Researchers from the University of Queensland in eastern Australia found the bleaching in inshore reefs surrounding the Keppel Islands and said they were worried the phenomenon could spread across the Great Barrier Reef system.

They blamed the bleaching, caused when the plant-like organisms which make up coral die and leave behind the white limestone skeleton of the reef, on higher-than-normal temperatures during the southern summer.

"Corals at the Keppels are completely bleached and we are only halfway through January," said the University of Queensland's Ove Hoegh-Guldeberg.

"How this will develop across the Great Barrier Reef is the number one question right now," said Hoegh-Guldberg, who chairs a Bleaching Working Group for CRTR, an international coral reef research body linking more than 100 scientists worldwide and funded in part by the World Bank.

Some reefs badly damaged

The CRTR said water temperatures over the past four months have been well above long-term averages and United States oceanographers studying satellite imagery in January warned that bleaching was imminent on the southern end of the Great Barrier Reef.

"The traces suggest we are tracking the temperature profile of 2001 to 2002, which led to the worst incidence of coral bleaching in the recorded measurements for the Great Barrier Reef," Hoegh-Guldeberg said.

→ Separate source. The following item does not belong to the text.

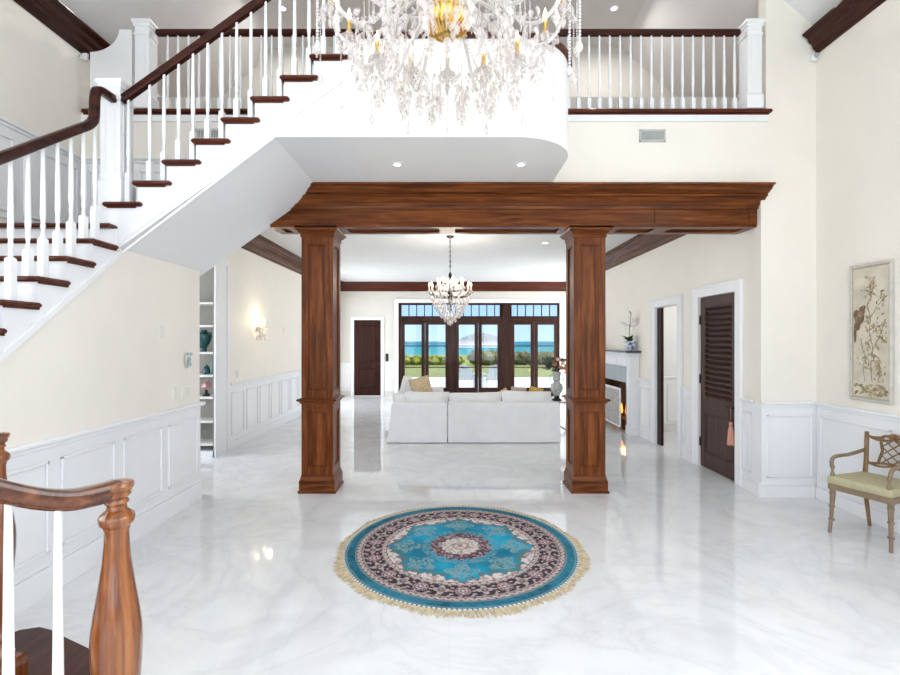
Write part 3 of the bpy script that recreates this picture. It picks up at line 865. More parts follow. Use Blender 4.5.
m = MB(); m.lathe([(.012,0),(.012,.03),(.028,.04),(.03,.055),(.02,.07),(.003,.074)], (b-.06,yf,1.0), 12, Matrix.Rotation(PI/2,4,'X')); m.build('knob', BRONZE, d3)
m = MB(); m.box(BD[0],BD[1],YB-.02,YB+.1,0.0,.018); struct('trim_21', m, MARBLE, 'pale threshold under the dark back door', 'threshold')

# ------------------------------------------------------------------ french doors with transoms
def px(u, Y=YB): return (u-449)*Y/480
def pz(v, Y=YB): return 1.7+(341-v)*Y/480
yA, yB_ = YB+.02, YB+.10
m = MB()
m.box(WX0,px(401),yA,yB_,0,WZ,.004); m.box(px(558),WX1,yA,yB_,0,WZ,.004)
m.box(WX0,WX1,yA,yB_,pz(304.2),WZ,.004)
m.box(WX0,px(502),yA-.01,yB_,pz(321),pz(317),.004); m.box(px(509),WX1,yA-.01,yB_,pz(321),pz(317),.004)
m.box(px(503),px(509.3),yA-.03,yB_,0,WZ,.006)
m.box(px(448.8),px(455),yA-.015,yB_,0,pz(320),.005)
m.box(px(501),px(511),yA-.012,yB_,0,pz(320),.005)
m.box(WX0,WX1,yA,yB_+.1,0,.03)
for u0_,u1_ in ((446,458),(498.5,513.5)): m.box(px(u0_),px(u1_),yA+.064,yB_+.02,0,pz(319))
m.box(WX0,WX1,yA+.064,yB_+.02,pz(323),pz(316.2))
m.box(px(500),px(512),yA+.064,yB_+.02,pz(319),WZ)
tag(m.build('trim_22', FRENCHW, None, 'auto'), 'dark wooden frame and posts holding the french doors', 'door frame', None, 'structure')
for i, (u0,u1,nb) in enumerate(((401,502.6,13),(509.6,558,6))):
    w = thing('window_%d' % (i+1), ('long transom window with thirteen panes above the left french doors','short transom window with six panes above the right french doors')[i], 'window', (px((u0+u1)/2),YB,pz(317)), None, 'structure')
    m = MB(); za, zb = pz(317), pz(304)
    m.box(px(u0),px(u1),yA+.01,yB_-.01,za,za+.03); m.box(px(u0),px(u1),yA+.01,yB_-.01,zb-.03,zb); 
    for k in range(nb+1):
        u = u0+(u1-u0)*k/nb; c = px(u)
        m.box(c-.014,c+.014,yA+.01,yB_-.02,za,zb,.004)
    m.build('frame', FRENCHW, w)
    m = MB(); m.box(px(u0)+.01,px(u1)-.01,yA+.035,yA+.041,za+.02,zb-.02); m.build('pane', GLASS, w)
pairs = ((401,449),(455.3,501.2),(511,558))
names = ('left pair of glazed french doors behind the gold pillow','middle pair of glazed french doors facing the island','right pair of glazed french doors behind the flowers')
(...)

"In that event, over 60% of the Great Barrier Reef bleached and up to 5% of reefs suffered serious damage," he said.

The bleaching on the Great Barrier Reef followed the worst incidence of coral bleaching ever in the Caribbean in October 2005, the university said.

Climate change a concern

Coral reefs have recently been experiencing a global decline that scientists attribute to a combination of declining water quality, destructive fishing and global warming.

"Climate change is perhaps the most worrying aspect of these problems," Hoegh-Guldeberg said.

"Projections from over 40 climate models suggest that our oceans will warm by as much as three to four degrees Celsius in the next 100 years.

"This will have a huge impact on the health of these important ecosystems," he said.

The Great Barrier Reef is the world's biggest coral system, stretching over more than 345 000 square kilometres off Queensland's coast.